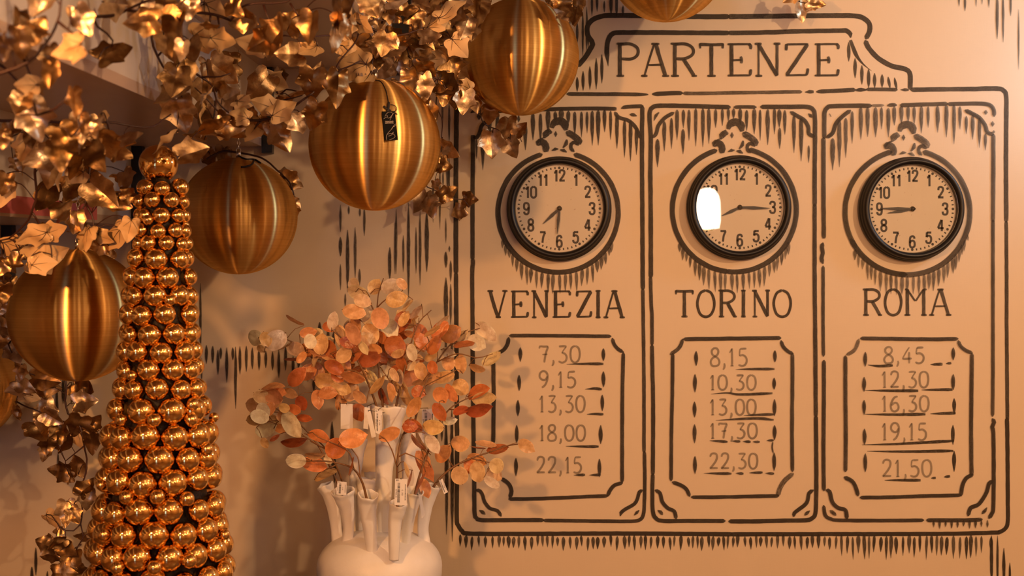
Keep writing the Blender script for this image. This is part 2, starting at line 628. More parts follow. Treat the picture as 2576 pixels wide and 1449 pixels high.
S([(2533, 1050), (2534, 1120), (2535, 1250), (2535, 1310), (2530, 1328), (2515, 1338), (2495, 1340), (2350, 1343), (2100, 1343.5), (1836, 1344)], 10.5, .95)
S([(1845, 1344), (1570, 1342), (1300, 1343), (1180, 1342), (1163, 1336), (1153, 1322), (1149, 1298), (1150, 1150), (1149, 997), (1148, 800), (1147, 684)], 11, .95)
S([(1147, 690), (1147, 560), (1147, 440), (1148, 330), (1149, 244)], 12, .93)
# fringe under the board
x = 1158
while x < 2480:
    u = (x - 1158) / 1320
    ln = R.uniform(22, 34) if u < .72 else R.uniform(34, 56)
    fr.drop(x, 1346 + R.uniform(-2, 5), 1352 + ln, R.uniform(6.5, 10.5), R.uniform(.72, .95), .4, R.uniform(-2, 2))
    x += R.uniform(11, 18)
for x, b, w in ((2494, 1449, 9), (2509, 1460, 6), (2525, 1460, 8), (2540, 1460, 6)): fr.lens(x, 1347 if x < 2520 else (1378 if x < 2530 else 1415), b + 20, w, .93)
fr.lens(2493, 1350, 1386, 10, .9)
OUTER = fr.done('painted_frame', 'dark brown brush-painted outer frame of the departures board with curved header')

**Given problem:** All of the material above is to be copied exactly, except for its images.

**Expected output:**
Keep writing the Blender script for this image. This is part 2, starting at line 628. More parts follow. Treat the picture as 2576 pixels wide and 1449 pixels high.
S([(2533, 1050), (2534, 1120), (2535, 1250), (2535, 1310), (2530, 1328), (2515, 1338), (2495, 1340), (2350, 1343), (2100, 1343.5), (1836, 1344)], 10.5, .95)
S([(1845, 1344), (1570, 1342), (1300, 1343), (1180, 1342), (1163, 1336), (1153, 1322), (1149, 1298), (1150, 1150), (1149, 997), (1148, 800), (1147, 684)], 11, .95)
S([(1147, 690), (1147, 560), (1147, 440), (1148, 330), (1149, 244)], 12, .93)
# fringe under the board
x = 1158
while x < 2480:
    u = (x - 1158) / 1320
    ln = R.uniform(22, 34) if u < .72 else R.uniform(34, 56)
    fr.drop(x, 1346 + R.uniform(-2, 5), 1352 + ln, R.uniform(6.5, 10.5), R.uniform(.72, .95), .4, R.uniform(-2, 2))
    x += R.uniform(11, 18)
for x, b, w in ((2494, 1449, 9), (2509, 1460, 6), (2525, 1460, 8), (2540, 1460, 6)): fr.lens(x, 1347 if x < 2520 else (1378 if x < 2530 else 1415), b + 20, w, .93)
fr.lens(2493, 1350, 1386, 10, .9)
OUTER = fr.done('painted_frame', 'dark brown brush-painted outer frame of the departures board with curved header')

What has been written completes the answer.